BEGIN Supplied data

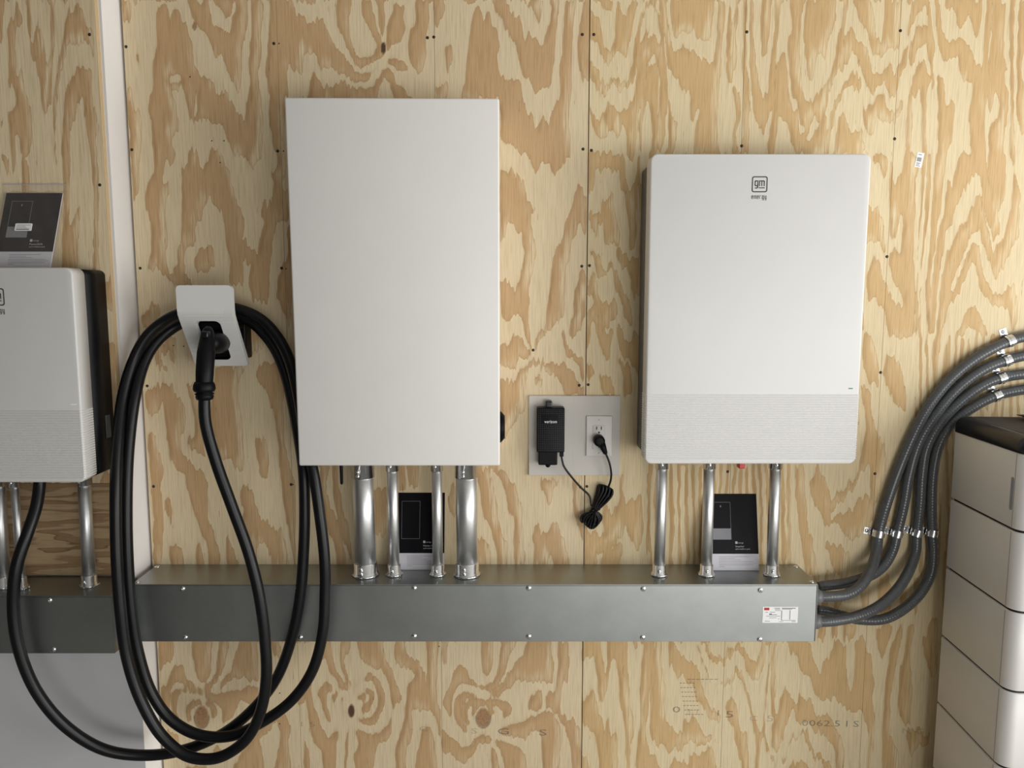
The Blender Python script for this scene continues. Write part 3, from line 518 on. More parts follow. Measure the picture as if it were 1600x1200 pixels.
# ------------------------------------------------------------------ wood growth field (evaluated per vertex)
rng = np.random.RandomState(11)
LAT = rng.rand(64, 64)
def vnoise(x, y, seed=0):
    x = x + seed*17.3; y = y + seed*9.7
    xi = np.floor(x).astype(int); yi = np.floor(y).astype(int); fx = x-xi; fy = y-yi
    fx = fx*fx*(3-2*fx); fy = fy*fy*(3-2*fy)
    g = lambda a, b: LAT[a % 64, b % 64]
    return ((g(xi, yi)*(1-fx)+g(xi+1, yi)*fx)*(1-fy) + (g(xi, yi+1)*(1-fx)+g(xi+1, yi+1)*fx)*fy)*2-1
def fbm(x, y, seed=0, o=3):
    s = 0; a = 1
    for k in range(o): s = s + a*vnoise(x*2**k, y*2**k, seed+k*3); a *= .5
    return s
def gauss(x, y, cx, cy, sx, sy): return np.exp(-(((x-cx)/sx)**2 + ((y-cy)/sy)**2))
KNOTS = [(315, 1120, 11, 17, 0), (549, 1111, 5, 10, 1), (755, 1121, 11, 15, 0), (599, 75, 4, 9, 1), (304, 40, 3, 7, 0)]
def field(x, y, strip):
    x = np.asarray(x, float); y = np.asarray(y, float)
    wx = x + 16*vnoise(x/70, y/160, 5) + 6*vnoise(x/22, y/60, 6)
    wy = y + 30*vnoise(x/60, y/140, 8)
    if strip in (3, 4, 5, 6):                      # right-hand sheet: tight stacked cathedrals
        xs = [860, 925, 975, 1020, 1075, 1135, 1197, 1262, 1333, 1395, 1449, 1520, 1570, 1640, 1760, 1900]
        gs = [.2, 1.6, .8, -1.3, 1.0, .1, 1.7, .9, -1.1, 1.1, -1.7, .9, -1.0, .8, -.6, .6]
        g = np.interp(wx, xs, gs)
        slope = 1 + .35*vnoise(x/260, y/420, 12)
        f = -wy/105 + 1.15*g*slope + .9*fbm(x/120, y/300, 14, 3)
    elif strip == 0:
        xs = [100, 195, 250, 290, 335, 375, 410, 460]; gs = [1.0, .9, -.2, -.9, -.2, .7, .2, .6]
        f = -wy/260 + 1.1*np.interp(wx, xs, gs) + .9*fbm(x/110, y/330, 21, 3)
    elif strip == 1:
        xs = [400, 440, 520, 600, 660, 690, 760]; gs = [.6, .3, -.7, .9, -.2, .6, .3]
        f = -wy/170 + 1.0*np.interp(wx, xs, gs) + .8*fbm(x/110, y/300, 31, 3)
    elif strip == 2:
        xs = [640, 690, 740, 790, 835, 880, 930]; gs = [.1, .8, .0, -.9, 1.4, -.2, .6]
        f = -wy/210 + 1.1*np.interp(wx, xs, gs) + .8*fbm(x/100, y/300, 41, 3)
    else:                                           # left panel
        xs = [-60, 0, 40, 75, 105, 135, 170]; gs = [.5, -.2, .5, 1.3, -.5, .2, .7]
        f = -wy/240 + 1.1*np.interp(wx, xs, gs) + .9*fbm(x/70, y/300, 51, 3)
    for (kx, ky, rx, ry, d) in KNOTS:
        big = 1 if ky > 900 else .6
        r = np.sqrt(((x-kx)/(1.25))**2 + ((y-ky)/1.0)**2)
        wgt = np.exp(-(r/(105*big))**2)
        ringf = 4.6*np.exp(-r/(48*big)) + .35*np.sin(np.arctan2(y-ky, x-kx)*2+1)*np.exp(-r/80)
        f = f*(1-wgt) + wgt*ringf + .25*wgt*fbm(x/40, y/60, 61, 2)
    return f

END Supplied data

Requirement: Without the pictures, copy the material exactly as given.

Exercise response:
The Blender Python script for this scene continues. Write part 3, from line 518 on. More parts follow. Measure the picture as if it were 1600x1200 pixels.
# ------------------------------------------------------------------ wood growth field (evaluated per vertex)
rng = np.random.RandomState(11)
LAT = rng.rand(64, 64)
def vnoise(x, y, seed=0):
    x = x + seed*17.3; y = y + seed*9.7
    xi = np.floor(x).astype(int); yi = np.floor(y).astype(int); fx = x-xi; fy = y-yi
    fx = fx*fx*(3-2*fx); fy = fy*fy*(3-2*fy)
    g = lambda a, b: LAT[a % 64, b % 64]
    return ((g(xi, yi)*(1-fx)+g(xi+1, yi)*fx)*(1-fy) + (g(xi, yi+1)*(1-fx)+g(xi+1, yi+1)*fx)*fy)*2-1
def fbm(x, y, seed=0, o=3):
    s = 0; a = 1
    for k in range(o): s = s + a*vnoise(x*2**k, y*2**k, seed+k*3); a *= .5
    return s
def gauss(x, y, cx, cy, sx, sy): return np.exp(-(((x-cx)/sx)**2 + ((y-cy)/sy)**2))
KNOTS = [(315, 1120, 11, 17, 0), (549, 1111, 5, 10, 1), (755, 1121, 11, 15, 0), (599, 75, 4, 9, 1), (304, 40, 3, 7, 0)]
def field(x, y, strip):
    x = np.asarray(x, float); y = np.asarray(y, float)
    wx = x + 16*vnoise(x/70, y/160, 5) + 6*vnoise(x/22, y/60, 6)
    wy = y + 30*vnoise(x/60, y/140, 8)
    if strip in (3, 4, 5, 6):                      # right-hand sheet: tight stacked cathedrals
        xs = [860, 925, 975, 1020, 1075, 1135, 1197, 1262, 1333, 1395, 1449, 1520, 1570, 1640, 1760, 1900]
        gs = [.2, 1.6, .8, -1.3, 1.0, .1, 1.7, .9, -1.1, 1.1, -1.7, .9, -1.0, .8, -.6, .6]
        g = np.interp(wx, xs, gs)
        slope = 1 + .35*vnoise(x/260, y/420, 12)
        f = -wy/105 + 1.15*g*slope + .9*fbm(x/120, y/300, 14, 3)
    elif strip == 0:
        xs = [100, 195, 250, 290, 335, 375, 410, 460]; gs = [1.0, .9, -.2, -.9, -.2, .7, .2, .6]
        f = -wy/260 + 1.1*np.interp(wx, xs, gs) + .9*fbm(x/110, y/330, 21, 3)
    elif strip == 1:
        xs = [400, 440, 520, 600, 660, 690, 760]; gs = [.6, .3, -.7, .9, -.2, .6, .3]
        f = -wy/170 + 1.0*np.interp(wx, xs, gs) + .8*fbm(x/110, y/300, 31, 3)
    elif strip == 2:
        xs = [640, 690, 740, 790, 835, 880, 930]; gs = [.1, .8, .0, -.9, 1.4, -.2, .6]
        f = -wy/210 + 1.1*np.interp(wx, xs, gs) + .8*fbm(x/100, y/300, 41, 3)
    else:                                           # left panel
        xs = [-60, 0, 40, 75, 105, 135, 170]; gs = [.5, -.2, .5, 1.3, -.5, .2, .7]
        f = -wy/240 + 1.1*np.interp(wx, xs, gs) + .9*fbm(x/70, y/300, 51, 3)
    for (kx, ky, rx, ry, d) in KNOTS:
        big = 1 if ky > 900 else .6
        r = np.sqrt(((x-kx)/(1.25))**2 + ((y-ky)/1.0)**2)
        wgt = np.exp(-(r/(105*big))**2)
        ringf = 4.6*np.exp(-r/(48*big)) + .35*np.sin(np.arctan2(y-ky, x-kx)*2+1)*np.exp(-r/80)
        f = f*(1-wgt) + wgt*ringf + .25*wgt*fbm(x/40, y/60, 61, 2)
    return f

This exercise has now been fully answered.